As some analysts see it, the speech was no less momentous than the one Mitt Romney gave in December in Texas to defuse questions about his Mormon faith.

"He is taking the central issue that is troublesome to some voters and trying to turn it to his advantage," says Michael Lindsay, a Rice University sociologist and author of "Faith in the Halls of Power." "That's the challenge he faces."

Obama proceeded with the speech over the objection of some associates, according to news reports. Some worried that it would only draw more attention to race, an issue already much in the news after the polarized results of last week's Mississippi primary and controversial remarks by a former vice presidential candidate Geraldine Ferraro, a prominent supporter of Sen. Hillary Rodham Clinton.

Wright has portrayed the United States as corrupt and racist, and his language sometimes veers into the incendiary. "White America got a wake-up call after 9/11/01," Wright wrote in a church-affiliated magazine in 2005, blaming American foreign policy for the attacks. In a December sermon cited by CNN, Wright said, "Barack knows what it means to be a black man living in a country and a culture that is controlled by rich white people."

His views are hardly new, and Obama said last year that he does not see eye to eye with his pastor on every issue. But ABC and FOX News began airing segments of old sermons last week, and Obama responded with a series of denunciations since Friday that culminated with his 35-minute speech Tuesday, which he titled "A More Perfect Union."

At the same time, the black megachurch Wright led for 36 years and the headquarters of the denomination, the United Church of Christ, which is largely white, accused the media of distortion. Both issued statements praising Wright as a distinguished preacher who was being sacrificed on the altar of politics.

"It's time for all of us to say 'No' to these attacks," UCC General Minister and President John Thomas said in a statement, "and to declare that we will not allow anyone to undermine or destroy the ministries of any of our congregations in order to serve their narrow political or ideological ends."

Countering the criticism of Wright has put Obama in a delicate spot, analysts say. He has to reassure whites, perhaps the most important swing vote in the nomination fight, without turning off black voters and clergy who may be more familiar with Wright's brand of rhetoric, a tradition in liberal black churches where "social gospel" is as important as scripture. Wright's language draws on black liberation theology, an outgrowth of the civil rights era which views the Bible as a parable for the struggle for black freedom.

"Jeremiah Wright is no surprise to the bulk of black voters," says Christina Rivers, an expert on black political thought at DePaul University, a Catholic institution in Chicago. "He didn't make up that rhetoric.

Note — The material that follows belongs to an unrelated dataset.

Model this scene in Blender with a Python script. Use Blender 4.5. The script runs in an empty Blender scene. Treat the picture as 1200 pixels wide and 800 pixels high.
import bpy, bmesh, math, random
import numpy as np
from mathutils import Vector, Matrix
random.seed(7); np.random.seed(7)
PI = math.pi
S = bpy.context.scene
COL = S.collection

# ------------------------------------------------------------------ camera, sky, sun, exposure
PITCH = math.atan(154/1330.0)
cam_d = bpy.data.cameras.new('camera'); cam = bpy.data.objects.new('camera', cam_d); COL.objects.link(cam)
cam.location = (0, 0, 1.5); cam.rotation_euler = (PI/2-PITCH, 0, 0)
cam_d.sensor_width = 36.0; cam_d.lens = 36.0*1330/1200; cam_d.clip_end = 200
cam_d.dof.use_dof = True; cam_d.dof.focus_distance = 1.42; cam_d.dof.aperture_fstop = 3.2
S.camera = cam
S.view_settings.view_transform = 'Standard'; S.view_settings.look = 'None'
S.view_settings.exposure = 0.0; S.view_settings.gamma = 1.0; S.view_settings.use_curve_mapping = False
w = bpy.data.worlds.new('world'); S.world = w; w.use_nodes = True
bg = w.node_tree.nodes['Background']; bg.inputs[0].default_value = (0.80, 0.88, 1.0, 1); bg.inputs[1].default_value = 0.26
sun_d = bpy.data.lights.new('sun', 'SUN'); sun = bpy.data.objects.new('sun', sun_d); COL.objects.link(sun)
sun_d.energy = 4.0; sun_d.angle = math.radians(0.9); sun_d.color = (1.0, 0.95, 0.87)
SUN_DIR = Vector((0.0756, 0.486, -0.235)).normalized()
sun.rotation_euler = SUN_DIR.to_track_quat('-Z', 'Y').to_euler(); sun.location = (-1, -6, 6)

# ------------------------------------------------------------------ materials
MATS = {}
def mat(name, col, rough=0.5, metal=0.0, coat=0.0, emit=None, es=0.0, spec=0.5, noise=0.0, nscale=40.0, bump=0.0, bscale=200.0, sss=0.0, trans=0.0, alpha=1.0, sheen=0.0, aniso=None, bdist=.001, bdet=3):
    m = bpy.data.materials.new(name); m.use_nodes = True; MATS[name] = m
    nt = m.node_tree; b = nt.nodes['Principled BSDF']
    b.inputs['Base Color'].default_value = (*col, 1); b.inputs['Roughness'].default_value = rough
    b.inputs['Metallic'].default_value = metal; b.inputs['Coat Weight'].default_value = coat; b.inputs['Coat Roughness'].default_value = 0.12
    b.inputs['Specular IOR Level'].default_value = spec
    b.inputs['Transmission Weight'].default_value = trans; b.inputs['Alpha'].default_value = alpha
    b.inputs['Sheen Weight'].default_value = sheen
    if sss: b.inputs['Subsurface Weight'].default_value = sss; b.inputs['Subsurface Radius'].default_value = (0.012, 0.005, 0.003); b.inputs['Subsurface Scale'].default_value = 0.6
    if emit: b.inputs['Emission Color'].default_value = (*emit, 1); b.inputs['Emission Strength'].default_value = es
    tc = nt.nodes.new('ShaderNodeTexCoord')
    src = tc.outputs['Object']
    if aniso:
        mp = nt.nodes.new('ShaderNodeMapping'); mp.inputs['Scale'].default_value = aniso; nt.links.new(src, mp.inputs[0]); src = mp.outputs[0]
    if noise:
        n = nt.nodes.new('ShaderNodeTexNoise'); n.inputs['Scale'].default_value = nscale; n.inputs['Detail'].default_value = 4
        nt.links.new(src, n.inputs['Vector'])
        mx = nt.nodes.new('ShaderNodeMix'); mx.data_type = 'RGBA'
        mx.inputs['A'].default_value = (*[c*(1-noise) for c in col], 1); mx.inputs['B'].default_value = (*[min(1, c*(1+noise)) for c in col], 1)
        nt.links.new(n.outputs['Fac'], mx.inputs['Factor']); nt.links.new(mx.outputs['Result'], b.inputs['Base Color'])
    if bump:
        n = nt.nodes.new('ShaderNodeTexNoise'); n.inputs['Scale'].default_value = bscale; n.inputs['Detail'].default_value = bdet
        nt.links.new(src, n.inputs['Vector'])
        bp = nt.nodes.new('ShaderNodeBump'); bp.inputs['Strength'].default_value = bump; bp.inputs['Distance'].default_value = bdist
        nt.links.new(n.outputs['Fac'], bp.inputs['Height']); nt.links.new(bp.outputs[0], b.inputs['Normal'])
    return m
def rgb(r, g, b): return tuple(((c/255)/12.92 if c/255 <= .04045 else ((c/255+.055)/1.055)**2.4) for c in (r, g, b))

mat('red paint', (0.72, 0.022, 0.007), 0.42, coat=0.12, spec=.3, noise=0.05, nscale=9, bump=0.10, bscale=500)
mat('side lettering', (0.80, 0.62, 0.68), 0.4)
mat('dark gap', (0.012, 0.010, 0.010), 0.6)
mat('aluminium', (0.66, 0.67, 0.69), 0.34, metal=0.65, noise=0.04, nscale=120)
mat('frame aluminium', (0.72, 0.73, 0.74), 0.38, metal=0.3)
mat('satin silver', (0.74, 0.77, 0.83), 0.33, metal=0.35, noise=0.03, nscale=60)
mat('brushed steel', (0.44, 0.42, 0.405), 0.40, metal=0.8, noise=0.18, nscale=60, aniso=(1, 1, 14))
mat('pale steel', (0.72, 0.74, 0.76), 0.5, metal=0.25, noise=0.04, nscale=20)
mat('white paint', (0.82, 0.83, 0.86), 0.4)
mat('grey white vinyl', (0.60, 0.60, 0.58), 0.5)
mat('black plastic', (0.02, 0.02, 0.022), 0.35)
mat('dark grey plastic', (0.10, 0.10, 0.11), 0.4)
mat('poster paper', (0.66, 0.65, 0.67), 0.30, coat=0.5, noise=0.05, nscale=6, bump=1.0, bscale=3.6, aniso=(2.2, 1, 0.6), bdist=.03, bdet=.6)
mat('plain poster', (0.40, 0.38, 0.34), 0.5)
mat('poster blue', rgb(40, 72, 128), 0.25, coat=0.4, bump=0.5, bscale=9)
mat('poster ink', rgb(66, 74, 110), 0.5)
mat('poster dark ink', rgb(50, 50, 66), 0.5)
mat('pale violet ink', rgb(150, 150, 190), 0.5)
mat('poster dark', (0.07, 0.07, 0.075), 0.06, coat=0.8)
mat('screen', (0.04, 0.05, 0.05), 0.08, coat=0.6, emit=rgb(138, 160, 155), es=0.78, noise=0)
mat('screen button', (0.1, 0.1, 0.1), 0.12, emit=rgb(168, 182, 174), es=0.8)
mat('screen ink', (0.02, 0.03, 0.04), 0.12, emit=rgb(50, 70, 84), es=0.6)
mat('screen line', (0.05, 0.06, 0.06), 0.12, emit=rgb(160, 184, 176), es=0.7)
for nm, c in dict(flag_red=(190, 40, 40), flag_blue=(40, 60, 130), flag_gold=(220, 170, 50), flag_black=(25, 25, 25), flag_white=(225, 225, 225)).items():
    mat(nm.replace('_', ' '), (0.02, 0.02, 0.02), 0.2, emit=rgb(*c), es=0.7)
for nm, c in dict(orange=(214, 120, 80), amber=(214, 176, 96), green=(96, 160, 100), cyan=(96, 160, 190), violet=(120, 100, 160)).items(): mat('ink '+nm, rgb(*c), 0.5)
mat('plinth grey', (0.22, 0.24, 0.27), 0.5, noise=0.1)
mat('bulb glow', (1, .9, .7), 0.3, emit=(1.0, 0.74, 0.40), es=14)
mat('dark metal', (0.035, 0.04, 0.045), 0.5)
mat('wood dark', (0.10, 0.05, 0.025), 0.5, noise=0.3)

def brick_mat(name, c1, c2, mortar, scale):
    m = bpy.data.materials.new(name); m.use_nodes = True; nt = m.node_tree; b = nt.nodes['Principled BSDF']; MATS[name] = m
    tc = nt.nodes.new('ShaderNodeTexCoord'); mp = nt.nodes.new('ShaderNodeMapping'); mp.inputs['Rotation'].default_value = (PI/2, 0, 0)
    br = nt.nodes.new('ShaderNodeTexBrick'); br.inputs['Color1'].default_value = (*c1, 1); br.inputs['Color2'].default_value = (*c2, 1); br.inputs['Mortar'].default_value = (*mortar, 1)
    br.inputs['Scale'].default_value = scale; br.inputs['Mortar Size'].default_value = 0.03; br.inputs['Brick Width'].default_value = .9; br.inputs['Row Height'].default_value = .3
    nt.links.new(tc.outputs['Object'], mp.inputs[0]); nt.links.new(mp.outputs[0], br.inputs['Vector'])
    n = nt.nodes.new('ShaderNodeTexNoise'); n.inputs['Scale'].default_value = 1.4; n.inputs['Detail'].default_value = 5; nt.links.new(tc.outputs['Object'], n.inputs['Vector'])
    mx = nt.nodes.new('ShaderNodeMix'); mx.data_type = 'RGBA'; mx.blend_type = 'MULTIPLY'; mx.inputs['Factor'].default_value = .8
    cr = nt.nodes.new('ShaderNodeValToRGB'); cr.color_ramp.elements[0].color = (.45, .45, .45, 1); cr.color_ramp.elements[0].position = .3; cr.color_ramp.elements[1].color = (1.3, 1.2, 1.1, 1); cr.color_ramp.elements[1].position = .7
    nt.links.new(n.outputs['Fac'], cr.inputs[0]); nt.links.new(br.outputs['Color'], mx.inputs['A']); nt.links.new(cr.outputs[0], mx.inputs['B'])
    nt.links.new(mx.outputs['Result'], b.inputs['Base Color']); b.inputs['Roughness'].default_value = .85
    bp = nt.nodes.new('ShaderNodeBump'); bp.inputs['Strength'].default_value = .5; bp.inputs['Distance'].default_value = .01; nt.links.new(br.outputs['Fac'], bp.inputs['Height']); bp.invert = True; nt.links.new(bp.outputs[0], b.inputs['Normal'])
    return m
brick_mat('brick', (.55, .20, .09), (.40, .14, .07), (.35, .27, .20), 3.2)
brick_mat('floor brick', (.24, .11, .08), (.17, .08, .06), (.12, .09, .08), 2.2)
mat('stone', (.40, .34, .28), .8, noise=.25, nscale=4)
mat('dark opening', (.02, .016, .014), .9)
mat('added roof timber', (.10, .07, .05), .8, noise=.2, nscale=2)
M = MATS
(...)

He's just good at it."

But for whites unfamiliar with the history of the black church, she says, "I think [Wright's remarks] would at least give them pause."

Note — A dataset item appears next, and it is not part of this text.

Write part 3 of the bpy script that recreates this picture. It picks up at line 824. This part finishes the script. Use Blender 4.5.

Obama met Wright while working with churches as a community organizer in Chicago in the mid-1980s and joined Trinity United Church of Christ in the early 1990s. In his book “Dreams from my Father,” Obama rhapsodizes about the day he found religion while listening to Wright’s sermon on “the audacity to hope” in the face of suffering.

The Obama campaign recognized Wright as a political liability from the very day he announced his candidacy in February 2007, when it abruptly revoked an invitation to Wright to deliver the public invocation.

A flurry of news stories followed, but interest in the pastor had died down until the TV reports last week. The latest round of coverage had a new dimension in part because Obama aides had demanded that Ms. Ferraro resign as a Clinton fundraiser after her comments to a California newspaper that Obama owed his political rise to being black.

In a statement Friday to the Web newspaper The Huffington Post, Obama said he was not in the pews when Wright made "inflammatory and appalling remarks" and had not heard similar language in his conversations with Wright.

He said he "did not think it appropriate to leave the church, … because Rev. Wright was on the verge of retirement, and because of my strong links to the Trinity faith community."

Wright did not respond to an e-mail requesting comment. But in previously unpublished excerpts from an e-mail interview with the Monitor last June, he described his relationship with Obama as more intellectual sparring partner than mentor.

"I think what drew him to Trinity was the fact that I was one of the few black pastors in the late 1980's in the city of Chicago who had a seminary degree and could discuss religion, faith and public policy with him without trying to proselytize him or convince him that my views were the only right (or correct) views," Wright said in his e-mail. "I tried to make him think more than tried to tell him what to think."